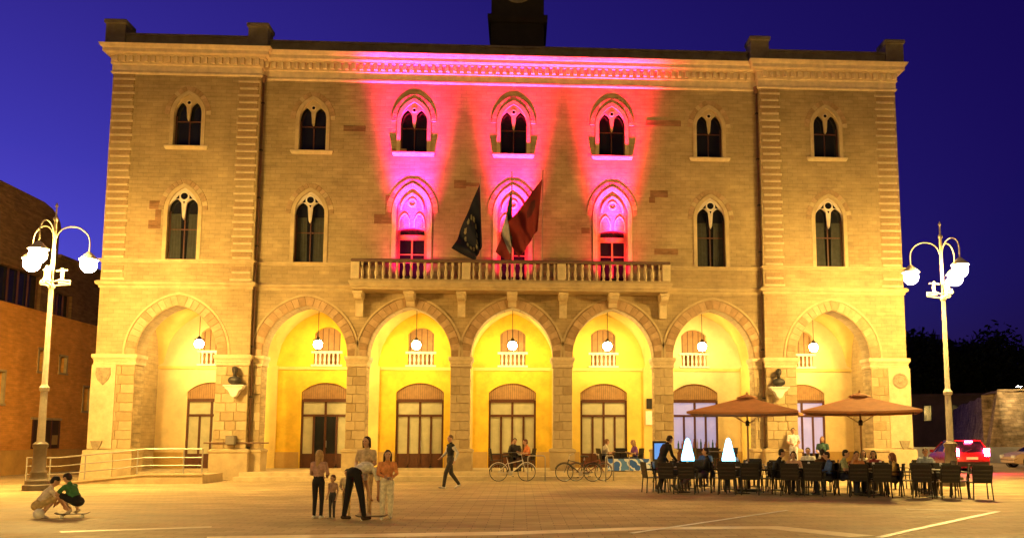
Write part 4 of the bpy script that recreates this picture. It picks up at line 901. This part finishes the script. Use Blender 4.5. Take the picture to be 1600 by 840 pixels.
rows = [('front', .75, [.7, 2.45, 4.2, 5.95, 7.7], 'FGBCLR'), ('middle', 2.6, [.55, 1.85, 3.3, 4.75, 6.2, 7.7], 'FB'), ('back', 4.4, [.7, 2.45, 4.2, 5.95, 7.7], 'FBLR')]
word = ['nearest the standing man', 'second from the standing man', 'third from the standing man', 'fourth from the standing man', 'fifth from the standing man', 'sixth from the standing man']
sidew = {'F': 'near right side', 'G': 'near left side', 'B': 'far left side', 'C': 'far right side', 'L': 'left end', 'R': 'right end'}
rng = random.Random(3)
SEAT = {}
for rn, vv, ts, sd in rows:
    for i, t in enumerate(ts):
        c = A0 + u * t + v * vv; wd = word[i]
        put(proto_t, 't', c.x, c.y, 0, UA, 'round dark cafe table in the %s row, %s' % (rn, wd), 'table', 'dark cafe tables')
        for s_ in sd:
            two = rn == 'front'; du, dv, fa = {'F': (.3 * two, -.62, 0), 'G': (-.3, -.62, 0), 'C': (.3, .62, math.pi), 'B': (-.3 * two, .62, math.pi), 'L': (-.66, 0, -math.pi / 2), 'R': (.66, 0, math.pi / 2)}[s_]
            q = c + u * (du + rng.uniform(-.05, .05)) + v * (dv + rng.uniform(-.06, .06)); rz = UA + fa + R(rng.uniform(-14, 14))
            put(proto_c, 'c', q.x, q.y, 0, rz, 'black cafe chair, %s of %s row table %s' % (sidew[s_] if two else sidew[s_].replace(' right side', ' side').replace(' left side', ' side'), rn, wd), 'chair', 'black cafe chairs'); SEAT[(rn, i, s_)] = (q, rz)
q = A0 + u * 8.75 + v * .1; put(proto_c, 'c', q.x, q.y, 0, UA + R(8), 'black cafe chair standing alone at the right end of the front row', 'chair', 'black cafe chairs')
q = A0 + u * -.15 + v * .35; put(proto_c, 'c', q.x, q.y, 0, UA + R(-60), 'black cafe chair at the left end of the front row beside the standing man', 'chair', 'black cafe chairs')
def seated(slot, label, H, pose, shirt, tr, hair, sleeve='short', **k):
    q, rz = SEAT[slot]; f = Vector((-math.sin(rz), math.cos(rz))); person(label, (q.x - f.x * .04, q.y - f.y * .04, -.03 * (H < 1.7)), rz, H, pose, shirt, tr, hair=hair, sleeve=sleeve, vox=.018, group='seated cafe guests', **k)
seated(('front', 0, 'R'), 'man in dark top sprawled on a cafe chair, grey trousers stretched out', 1.76, sit(-.03, 0, 1), (.02, .02, .025), (.22, .21, .2), (.02, .015, .01), 'long')
seated(('back', 0, 'B'), 'guest in blue jacket seated behind the glowing cone lamps', 1.72, sit(.03), (.04, .09, .26), (.03, .03, .05), (.05, .025, .015), 'long')
seated(('front', 2, 'L'), 'dark-haired guest in black seated left of the parasol gap', 1.72, sit(.05), (.015, .013, .015), (.02, .02, .02), (.015, .012, .01), 'long')
seated(('middle', 3, 'F'), 'dark-haired guest in brown with back turned in the middle row', 1.7, sit(.04), (.10, .05, .03), (.02, .02, .02), (.02, .015, .01), 'short')
seated(('front', 2, 'B'), 'woman in pale pink top with dark tied hair at the front row', 1.66, sit(.05, 1), (.6, .38, .32), (.05, .04, .05), (.02, .015, .012), 'short', long_hair=.1)
seated(('front', 2, 'R'), 'guest in blue top seated facing the dark-haired guest', 1.66, sit(.04), (.06, .12, .36), (.03, .03, .04), (.03, .02, .015), 'long')
seated(('front', 3, 'L'), 'guest in pale green shirt left of the orange parasol pole', 1.7, sit(.05), (.34, .38, .22), (.04, .05, .09), (.015, .012, .01), 'short')
seated(('front', 3, 'B'), 'guest in rust-orange top facing the viewer at the front row', 1.68, sit(.05, 1), (.48, .2, .08), (.04, .04, .05), (.04, .03, .025), 'short')
seated(('front', 3, 'R'), 'auburn-haired guest in yellow top at the front row', 1.64, sit(.03), (.62, .42, .12), (.06, .05, .04), (.2, .07, .03), 'short', long_hair=.12)
seated(('back', 2, 'B'), 'guest in white shirt in the back row under the brown parasol', 1.72, sit(.04), (.62, .6, .56), (.04, .04, .05), (.03, .02, .015), 'short')
seated(('middle', 1, 'B'), 'guest in grey top behind the second glowing cone lamp', 1.7, sit(.04), (.2, .2, .22), (.03, .03, .04), (.04, .025, .015), 'long')
seated(('middle', 4, 'B'), 'guest in maroon top in the middle row under the orange parasol', 1.68, sit(.05, 1), (.2, .04, .05), (.03, .03, .04), (.02, .014, .01), 'short', long_hair=.12)
seated(('middle', 5, 'B'), 'guest in pale blue shirt at the right end of the middle row', 1.74, sit(.03), (.3, .38, .5), (.04, .04, .05), (.05, .03, .02), 'short')
seated(('back', 3, 'B'), 'guest in cream top in the back row under the orange parasol', 1.66, sit(.05), (.6, .52, .4), (.05, .05, .06), (.03, .02, .015), 'short', long_hair=.14)
person('waiter in white shirt and apron standing by the bar door', (11.35, -.35, .298), R(170), 1.72, HOLD, (.74, .70, .68), (.7, .66, .66), (.05, .05, .05), (.02, .014, .01), 'short', vox=.018)
person('brown-haired waitress in dark green top and white apron', (12.0, -1.9, 0), R(150), 1.68, HOLD, (.04, .09, .07), (.68, .66, .68), (.05, .05, .05), (.14, .06, .03), 'short', long_hair=.2, vox=.018)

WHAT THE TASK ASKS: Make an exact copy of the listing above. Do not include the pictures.

COMPLETE RESPONSE:
Write part 4 of the bpy script that recreates this picture. It picks up at line 901. This part finishes the script. Use Blender 4.5. Take the picture to be 1600 by 840 pixels.
rows = [('front', .75, [.7, 2.45, 4.2, 5.95, 7.7], 'FGBCLR'), ('middle', 2.6, [.55, 1.85, 3.3, 4.75, 6.2, 7.7], 'FB'), ('back', 4.4, [.7, 2.45, 4.2, 5.95, 7.7], 'FBLR')]
word = ['nearest the standing man', 'second from the standing man', 'third from the standing man', 'fourth from the standing man', 'fifth from the standing man', 'sixth from the standing man']
sidew = {'F': 'near right side', 'G': 'near left side', 'B': 'far left side', 'C': 'far right side', 'L': 'left end', 'R': 'right end'}
rng = random.Random(3)
SEAT = {}
for rn, vv, ts, sd in rows:
    for i, t in enumerate(ts):
        c = A0 + u * t + v * vv; wd = word[i]
        put(proto_t, 't', c.x, c.y, 0, UA, 'round dark cafe table in the %s row, %s' % (rn, wd), 'table', 'dark cafe tables')
        for s_ in sd:
            two = rn == 'front'; du, dv, fa = {'F': (.3 * two, -.62, 0), 'G': (-.3, -.62, 0), 'C': (.3, .62, math.pi), 'B': (-.3 * two, .62, math.pi), 'L': (-.66, 0, -math.pi / 2), 'R': (.66, 0, math.pi / 2)}[s_]
            q = c + u * (du + rng.uniform(-.05, .05)) + v * (dv + rng.uniform(-.06, .06)); rz = UA + fa + R(rng.uniform(-14, 14))
            put(proto_c, 'c', q.x, q.y, 0, rz, 'black cafe chair, %s of %s row table %s' % (sidew[s_] if two else sidew[s_].replace(' right side', ' side').replace(' left side', ' side'), rn, wd), 'chair', 'black cafe chairs'); SEAT[(rn, i, s_)] = (q, rz)
q = A0 + u * 8.75 + v * .1; put(proto_c, 'c', q.x, q.y, 0, UA + R(8), 'black cafe chair standing alone at the right end of the front row', 'chair', 'black cafe chairs')
q = A0 + u * -.15 + v * .35; put(proto_c, 'c', q.x, q.y, 0, UA + R(-60), 'black cafe chair at the left end of the front row beside the standing man', 'chair', 'black cafe chairs')
def seated(slot, label, H, pose, shirt, tr, hair, sleeve='short', **k):
    q, rz = SEAT[slot]; f = Vector((-math.sin(rz), math.cos(rz))); person(label, (q.x - f.x * .04, q.y - f.y * .04, -.03 * (H < 1.7)), rz, H, pose, shirt, tr, hair=hair, sleeve=sleeve, vox=.018, group='seated cafe guests', **k)
seated(('front', 0, 'R'), 'man in dark top sprawled on a cafe chair, grey trousers stretched out', 1.76, sit(-.03, 0, 1), (.02, .02, .025), (.22, .21, .2), (.02, .015, .01), 'long')
seated(('back', 0, 'B'), 'guest in blue jacket seated behind the glowing cone lamps', 1.72, sit(.03), (.04, .09, .26), (.03, .03, .05), (.05, .025, .015), 'long')
seated(('front', 2, 'L'), 'dark-haired guest in black seated left of the parasol gap', 1.72, sit(.05), (.015, .013, .015), (.02, .02, .02), (.015, .012, .01), 'long')
seated(('middle', 3, 'F'), 'dark-haired guest in brown with back turned in the middle row', 1.7, sit(.04), (.10, .05, .03), (.02, .02, .02), (.02, .015, .01), 'short')
seated(('front', 2, 'B'), 'woman in pale pink top with dark tied hair at the front row', 1.66, sit(.05, 1), (.6, .38, .32), (.05, .04, .05), (.02, .015, .012), 'short', long_hair=.1)
seated(('front', 2, 'R'), 'guest in blue top seated facing the dark-haired guest', 1.66, sit(.04), (.06, .12, .36), (.03, .03, .04), (.03, .02, .015), 'long')
seated(('front', 3, 'L'), 'guest in pale green shirt left of the orange parasol pole', 1.7, sit(.05), (.34, .38, .22), (.04, .05, .09), (.015, .012, .01), 'short')
seated(('front', 3, 'B'), 'guest in rust-orange top facing the viewer at the front row', 1.68, sit(.05, 1), (.48, .2, .08), (.04, .04, .05), (.04, .03, .025), 'short')
seated(('front', 3, 'R'), 'auburn-haired guest in yellow top at the front row', 1.64, sit(.03), (.62, .42, .12), (.06, .05, .04), (.2, .07, .03), 'short', long_hair=.12)
seated(('back', 2, 'B'), 'guest in white shirt in the back row under the brown parasol', 1.72, sit(.04), (.62, .6, .56), (.04, .04, .05), (.03, .02, .015), 'short')
seated(('middle', 1, 'B'), 'guest in grey top behind the second glowing cone lamp', 1.7, sit(.04), (.2, .2, .22), (.03, .03, .04), (.04, .025, .015), 'long')
seated(('middle', 4, 'B'), 'guest in maroon top in the middle row under the orange parasol', 1.68, sit(.05, 1), (.2, .04, .05), (.03, .03, .04), (.02, .014, .01), 'short', long_hair=.12)
seated(('middle', 5, 'B'), 'guest in pale blue shirt at the right end of the middle row', 1.74, sit(.03), (.3, .38, .5), (.04, .04, .05), (.05, .03, .02), 'short')
seated(('back', 3, 'B'), 'guest in cream top in the back row under the orange parasol', 1.66, sit(.05), (.6, .52, .4), (.05, .05, .06), (.03, .02, .015), 'short', long_hair=.14)
person('waiter in white shirt and apron standing by the bar door', (11.35, -.35, .298), R(170), 1.72, HOLD, (.74, .70, .68), (.7, .66, .66), (.05, .05, .05), (.02, .014, .01), 'short', vox=.018)
person('brown-haired waitress in dark green top and white apron', (12.0, -1.9, 0), R(150), 1.68, HOLD, (.04, .09, .07), (.68, .66, .68), (.05, .05, .05), (.14, .06, .03), 'short', long_hair=.2, vox=.018)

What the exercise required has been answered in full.